Manatee Migration at the Tampa Bay Viewing Center

Stingray at Manatee Viewing Center

Tampa Electric Manatee Viewing Center

Every winter hundreds of West Indian manatees make the canal in front of the Tampa TECO Big Bend Power Station their home. The warm water discharge helps protect the thin-layered subtropical creature from freezing to death. In fact, they need water to be 68 degrees Fahrenheit or higher to survive.

The Tampa Electric’s Manatee Viewing Center is always clamoring with children and snowbirds like me. Today, it appeared that most of the endangered species had already migrated out to the ocean.

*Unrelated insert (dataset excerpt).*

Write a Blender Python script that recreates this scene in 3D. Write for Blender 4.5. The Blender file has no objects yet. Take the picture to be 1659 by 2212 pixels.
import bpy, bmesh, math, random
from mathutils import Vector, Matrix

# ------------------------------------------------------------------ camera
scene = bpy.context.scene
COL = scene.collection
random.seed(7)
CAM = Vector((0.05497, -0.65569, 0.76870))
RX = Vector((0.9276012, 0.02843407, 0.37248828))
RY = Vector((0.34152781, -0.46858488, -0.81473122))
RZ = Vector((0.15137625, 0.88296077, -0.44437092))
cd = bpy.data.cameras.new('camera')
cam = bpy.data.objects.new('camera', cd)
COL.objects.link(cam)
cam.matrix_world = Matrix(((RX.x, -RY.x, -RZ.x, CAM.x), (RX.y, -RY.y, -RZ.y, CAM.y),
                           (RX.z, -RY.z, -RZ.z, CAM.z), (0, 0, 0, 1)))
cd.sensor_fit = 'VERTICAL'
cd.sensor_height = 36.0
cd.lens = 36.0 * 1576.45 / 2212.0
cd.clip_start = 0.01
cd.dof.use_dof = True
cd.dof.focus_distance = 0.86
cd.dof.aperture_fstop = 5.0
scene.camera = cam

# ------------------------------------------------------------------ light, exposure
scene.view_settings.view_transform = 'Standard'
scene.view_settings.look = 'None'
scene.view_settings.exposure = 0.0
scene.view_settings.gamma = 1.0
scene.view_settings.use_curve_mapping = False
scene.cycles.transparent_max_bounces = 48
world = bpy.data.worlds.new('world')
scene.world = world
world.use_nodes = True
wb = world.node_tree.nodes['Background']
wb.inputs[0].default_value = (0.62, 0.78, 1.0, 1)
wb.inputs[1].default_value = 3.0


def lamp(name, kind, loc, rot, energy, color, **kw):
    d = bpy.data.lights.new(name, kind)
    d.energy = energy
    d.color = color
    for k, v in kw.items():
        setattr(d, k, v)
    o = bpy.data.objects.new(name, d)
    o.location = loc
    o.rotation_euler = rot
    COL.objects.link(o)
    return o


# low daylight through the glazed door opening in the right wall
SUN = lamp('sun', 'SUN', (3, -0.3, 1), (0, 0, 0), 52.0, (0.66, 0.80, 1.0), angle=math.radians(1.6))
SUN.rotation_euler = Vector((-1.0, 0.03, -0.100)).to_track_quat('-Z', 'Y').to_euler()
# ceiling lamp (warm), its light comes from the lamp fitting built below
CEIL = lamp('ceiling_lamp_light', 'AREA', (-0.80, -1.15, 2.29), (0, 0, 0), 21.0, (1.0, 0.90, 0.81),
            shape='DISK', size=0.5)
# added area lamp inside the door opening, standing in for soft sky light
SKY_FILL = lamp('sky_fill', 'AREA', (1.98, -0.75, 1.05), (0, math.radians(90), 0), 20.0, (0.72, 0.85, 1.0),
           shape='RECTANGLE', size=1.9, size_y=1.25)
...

From the tidal walk, I spotted a few fins and snouts in the distance but not like the usual hundreds that collect here in January and December.

A stingray swam under the viewing platform next to the mangroves and a show of several mullet (fish) rocketing out of the water kept me entertained. But, no manatee.

I turned my camera off.

Then, and only then (of course), only 6 feet from my lens, a gigantic gentle giant surfaced and let out a blowing exhalation of air.

I scrambled for the shot. This is the only photo I captured before he lurked back into the murky abyss.

The Manatee Viewing Center celebrates their 25th anniversary year this year. If you’re in Florida during a cold-snap, do visit.